Can the data below be set down again exactly, line for line?

────────────────

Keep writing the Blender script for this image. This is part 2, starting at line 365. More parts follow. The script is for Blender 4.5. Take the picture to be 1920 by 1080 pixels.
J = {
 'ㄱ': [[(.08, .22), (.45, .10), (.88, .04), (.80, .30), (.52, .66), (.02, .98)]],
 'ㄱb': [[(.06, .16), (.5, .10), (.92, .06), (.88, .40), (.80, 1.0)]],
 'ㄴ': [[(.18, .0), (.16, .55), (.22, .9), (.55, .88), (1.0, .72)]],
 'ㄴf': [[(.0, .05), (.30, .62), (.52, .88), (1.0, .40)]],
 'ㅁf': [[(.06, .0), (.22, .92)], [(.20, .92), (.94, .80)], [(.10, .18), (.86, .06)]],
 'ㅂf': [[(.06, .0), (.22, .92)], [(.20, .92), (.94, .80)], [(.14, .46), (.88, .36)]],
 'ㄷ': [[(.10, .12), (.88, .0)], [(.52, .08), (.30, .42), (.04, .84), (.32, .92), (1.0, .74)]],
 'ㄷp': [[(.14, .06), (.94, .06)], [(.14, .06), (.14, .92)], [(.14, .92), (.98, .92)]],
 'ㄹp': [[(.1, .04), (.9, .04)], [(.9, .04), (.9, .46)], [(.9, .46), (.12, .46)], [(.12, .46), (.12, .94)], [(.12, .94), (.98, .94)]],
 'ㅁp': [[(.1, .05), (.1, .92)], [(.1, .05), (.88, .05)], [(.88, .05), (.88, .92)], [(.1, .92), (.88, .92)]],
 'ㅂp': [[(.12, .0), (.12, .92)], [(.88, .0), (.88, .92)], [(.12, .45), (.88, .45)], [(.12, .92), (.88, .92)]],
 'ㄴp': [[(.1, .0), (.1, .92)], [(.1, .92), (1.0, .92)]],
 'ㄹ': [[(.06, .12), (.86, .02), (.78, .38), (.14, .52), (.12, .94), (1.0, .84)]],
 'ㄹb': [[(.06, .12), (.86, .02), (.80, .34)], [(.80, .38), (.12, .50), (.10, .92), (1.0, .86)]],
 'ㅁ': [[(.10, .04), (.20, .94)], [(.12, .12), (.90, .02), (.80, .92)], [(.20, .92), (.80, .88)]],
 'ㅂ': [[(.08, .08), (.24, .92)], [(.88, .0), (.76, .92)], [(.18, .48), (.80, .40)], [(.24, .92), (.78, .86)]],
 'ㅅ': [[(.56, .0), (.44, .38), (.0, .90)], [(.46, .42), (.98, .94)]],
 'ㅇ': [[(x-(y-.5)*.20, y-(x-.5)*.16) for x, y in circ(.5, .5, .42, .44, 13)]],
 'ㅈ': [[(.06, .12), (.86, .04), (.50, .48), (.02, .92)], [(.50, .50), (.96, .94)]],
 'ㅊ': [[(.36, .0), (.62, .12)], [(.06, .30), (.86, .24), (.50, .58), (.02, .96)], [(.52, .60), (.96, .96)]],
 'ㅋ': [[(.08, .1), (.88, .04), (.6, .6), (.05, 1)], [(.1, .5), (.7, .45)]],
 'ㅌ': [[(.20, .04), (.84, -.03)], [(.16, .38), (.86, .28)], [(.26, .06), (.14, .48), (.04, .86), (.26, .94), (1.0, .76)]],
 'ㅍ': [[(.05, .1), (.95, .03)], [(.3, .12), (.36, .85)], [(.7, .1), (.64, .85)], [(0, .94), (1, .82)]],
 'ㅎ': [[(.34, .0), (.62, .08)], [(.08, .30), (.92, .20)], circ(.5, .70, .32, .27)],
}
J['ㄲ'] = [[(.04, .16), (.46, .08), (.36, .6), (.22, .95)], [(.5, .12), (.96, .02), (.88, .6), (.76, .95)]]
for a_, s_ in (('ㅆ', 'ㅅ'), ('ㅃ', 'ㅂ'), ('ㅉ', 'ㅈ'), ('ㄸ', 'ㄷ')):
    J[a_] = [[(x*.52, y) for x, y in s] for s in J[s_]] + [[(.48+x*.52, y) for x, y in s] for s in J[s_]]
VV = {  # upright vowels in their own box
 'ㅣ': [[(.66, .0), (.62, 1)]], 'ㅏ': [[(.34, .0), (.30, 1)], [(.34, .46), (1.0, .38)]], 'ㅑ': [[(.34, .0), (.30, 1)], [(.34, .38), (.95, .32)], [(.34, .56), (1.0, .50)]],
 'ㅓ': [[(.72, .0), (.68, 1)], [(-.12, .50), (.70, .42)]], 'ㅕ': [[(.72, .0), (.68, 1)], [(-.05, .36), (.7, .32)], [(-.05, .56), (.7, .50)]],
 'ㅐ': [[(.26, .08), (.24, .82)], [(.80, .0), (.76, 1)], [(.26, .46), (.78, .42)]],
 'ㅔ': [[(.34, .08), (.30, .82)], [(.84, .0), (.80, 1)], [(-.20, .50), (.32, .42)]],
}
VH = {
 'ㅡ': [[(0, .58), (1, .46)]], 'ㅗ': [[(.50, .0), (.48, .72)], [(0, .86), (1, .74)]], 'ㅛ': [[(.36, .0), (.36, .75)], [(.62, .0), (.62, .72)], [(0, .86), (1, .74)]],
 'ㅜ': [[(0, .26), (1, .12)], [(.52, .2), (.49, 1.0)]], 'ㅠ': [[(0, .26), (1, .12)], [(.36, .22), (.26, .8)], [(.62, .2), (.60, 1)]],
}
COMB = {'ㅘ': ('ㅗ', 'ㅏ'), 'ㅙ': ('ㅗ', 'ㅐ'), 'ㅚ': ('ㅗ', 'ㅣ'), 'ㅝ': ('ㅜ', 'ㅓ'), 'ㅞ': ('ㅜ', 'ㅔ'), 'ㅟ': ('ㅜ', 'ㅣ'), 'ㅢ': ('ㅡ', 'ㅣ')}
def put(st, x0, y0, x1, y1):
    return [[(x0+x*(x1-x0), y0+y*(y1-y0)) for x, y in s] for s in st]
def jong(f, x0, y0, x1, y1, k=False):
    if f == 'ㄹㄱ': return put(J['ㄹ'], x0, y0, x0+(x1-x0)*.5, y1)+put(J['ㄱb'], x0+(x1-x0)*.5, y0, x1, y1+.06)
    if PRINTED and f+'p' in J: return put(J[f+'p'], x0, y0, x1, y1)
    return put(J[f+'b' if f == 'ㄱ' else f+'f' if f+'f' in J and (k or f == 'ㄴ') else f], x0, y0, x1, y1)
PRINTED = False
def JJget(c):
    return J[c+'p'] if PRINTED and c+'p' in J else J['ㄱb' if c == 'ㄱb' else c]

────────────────

## THE SOLUTION
Keep writing the Blender script for this image. This is part 2, starting at line 365. More parts follow. The script is for Blender 4.5. Take the picture to be 1920 by 1080 pixels.
J = {
 'ㄱ': [[(.08, .22), (.45, .10), (.88, .04), (.80, .30), (.52, .66), (.02, .98)]],
 'ㄱb': [[(.06, .16), (.5, .10), (.92, .06), (.88, .40), (.80, 1.0)]],
 'ㄴ': [[(.18, .0), (.16, .55), (.22, .9), (.55, .88), (1.0, .72)]],
 'ㄴf': [[(.0, .05), (.30, .62), (.52, .88), (1.0, .40)]],
 'ㅁf': [[(.06, .0), (.22, .92)], [(.20, .92), (.94, .80)], [(.10, .18), (.86, .06)]],
 'ㅂf': [[(.06, .0), (.22, .92)], [(.20, .92), (.94, .80)], [(.14, .46), (.88, .36)]],
 'ㄷ': [[(.10, .12), (.88, .0)], [(.52, .08), (.30, .42), (.04, .84), (.32, .92), (1.0, .74)]],
 'ㄷp': [[(.14, .06), (.94, .06)], [(.14, .06), (.14, .92)], [(.14, .92), (.98, .92)]],
 'ㄹp': [[(.1, .04), (.9, .04)], [(.9, .04), (.9, .46)], [(.9, .46), (.12, .46)], [(.12, .46), (.12, .94)], [(.12, .94), (.98, .94)]],
 'ㅁp': [[(.1, .05), (.1, .92)], [(.1, .05), (.88, .05)], [(.88, .05), (.88, .92)], [(.1, .92), (.88, .92)]],
 'ㅂp': [[(.12, .0), (.12, .92)], [(.88, .0), (.88, .92)], [(.12, .45), (.88, .45)], [(.12, .92), (.88, .92)]],
 'ㄴp': [[(.1, .0), (.1, .92)], [(.1, .92), (1.0, .92)]],
 'ㄹ': [[(.06, .12), (.86, .02), (.78, .38), (.14, .52), (.12, .94), (1.0, .84)]],
 'ㄹb': [[(.06, .12), (.86, .02), (.80, .34)], [(.80, .38), (.12, .50), (.10, .92), (1.0, .86)]],
 'ㅁ': [[(.10, .04), (.20, .94)], [(.12, .12), (.90, .02), (.80, .92)], [(.20, .92), (.80, .88)]],
 'ㅂ': [[(.08, .08), (.24, .92)], [(.88, .0), (.76, .92)], [(.18, .48), (.80, .40)], [(.24, .92), (.78, .86)]],
 'ㅅ': [[(.56, .0), (.44, .38), (.0, .90)], [(.46, .42), (.98, .94)]],
 'ㅇ': [[(x-(y-.5)*.20, y-(x-.5)*.16) for x, y in circ(.5, .5, .42, .44, 13)]],
 'ㅈ': [[(.06, .12), (.86, .04), (.50, .48), (.02, .92)], [(.50, .50), (.96, .94)]],
 'ㅊ': [[(.36, .0), (.62, .12)], [(.06, .30), (.86, .24), (.50, .58), (.02, .96)], [(.52, .60), (.96, .96)]],
 'ㅋ': [[(.08, .1), (.88, .04), (.6, .6), (.05, 1)], [(.1, .5), (.7, .45)]],
 'ㅌ': [[(.20, .04), (.84, -.03)], [(.16, .38), (.86, .28)], [(.26, .06), (.14, .48), (.04, .86), (.26, .94), (1.0, .76)]],
 'ㅍ': [[(.05, .1), (.95, .03)], [(.3, .12), (.36, .85)], [(.7, .1), (.64, .85)], [(0, .94), (1, .82)]],
 'ㅎ': [[(.34, .0), (.62, .08)], [(.08, .30), (.92, .20)], circ(.5, .70, .32, .27)],
}
J['ㄲ'] = [[(.04, .16), (.46, .08), (.36, .6), (.22, .95)], [(.5, .12), (.96, .02), (.88, .6), (.76, .95)]]
for a_, s_ in (('ㅆ', 'ㅅ'), ('ㅃ', 'ㅂ'), ('ㅉ', 'ㅈ'), ('ㄸ', 'ㄷ')):
    J[a_] = [[(x*.52, y) for x, y in s] for s in J[s_]] + [[(.48+x*.52, y) for x, y in s] for s in J[s_]]
VV = {  # upright vowels in their own box
 'ㅣ': [[(.66, .0), (.62, 1)]], 'ㅏ': [[(.34, .0), (.30, 1)], [(.34, .46), (1.0, .38)]], 'ㅑ': [[(.34, .0), (.30, 1)], [(.34, .38), (.95, .32)], [(.34, .56), (1.0, .50)]],
 'ㅓ': [[(.72, .0), (.68, 1)], [(-.12, .50), (.70, .42)]], 'ㅕ': [[(.72, .0), (.68, 1)], [(-.05, .36), (.7, .32)], [(-.05, .56), (.7, .50)]],
 'ㅐ': [[(.26, .08), (.24, .82)], [(.80, .0), (.76, 1)], [(.26, .46), (.78, .42)]],
 'ㅔ': [[(.34, .08), (.30, .82)], [(.84, .0), (.80, 1)], [(-.20, .50), (.32, .42)]],
}
VH = {
 'ㅡ': [[(0, .58), (1, .46)]], 'ㅗ': [[(.50, .0), (.48, .72)], [(0, .86), (1, .74)]], 'ㅛ': [[(.36, .0), (.36, .75)], [(.62, .0), (.62, .72)], [(0, .86), (1, .74)]],
 'ㅜ': [[(0, .26), (1, .12)], [(.52, .2), (.49, 1.0)]], 'ㅠ': [[(0, .26), (1, .12)], [(.36, .22), (.26, .8)], [(.62, .2), (.60, 1)]],
}
COMB = {'ㅘ': ('ㅗ', 'ㅏ'), 'ㅙ': ('ㅗ', 'ㅐ'), 'ㅚ': ('ㅗ', 'ㅣ'), 'ㅝ': ('ㅜ', 'ㅓ'), 'ㅞ': ('ㅜ', 'ㅔ'), 'ㅟ': ('ㅜ', 'ㅣ'), 'ㅢ': ('ㅡ', 'ㅣ')}
def put(st, x0, y0, x1, y1):
    return [[(x0+x*(x1-x0), y0+y*(y1-y0)) for x, y in s] for s in st]
def jong(f, x0, y0, x1, y1, k=False):
    if f == 'ㄹㄱ': return put(J['ㄹ'], x0, y0, x0+(x1-x0)*.5, y1)+put(J['ㄱb'], x0+(x1-x0)*.5, y0, x1, y1+.06)
    if PRINTED and f+'p' in J: return put(J[f+'p'], x0, y0, x1, y1)
    return put(J[f+'b' if f == 'ㄱ' else f+'f' if f+'f' in J and (k or f == 'ㄴ') else f], x0, y0, x1, y1)
PRINTED = False
def JJget(c):
    return J[c+'p'] if PRINTED and c+'p' in J else J['ㄱb' if c == 'ㄱb' else c]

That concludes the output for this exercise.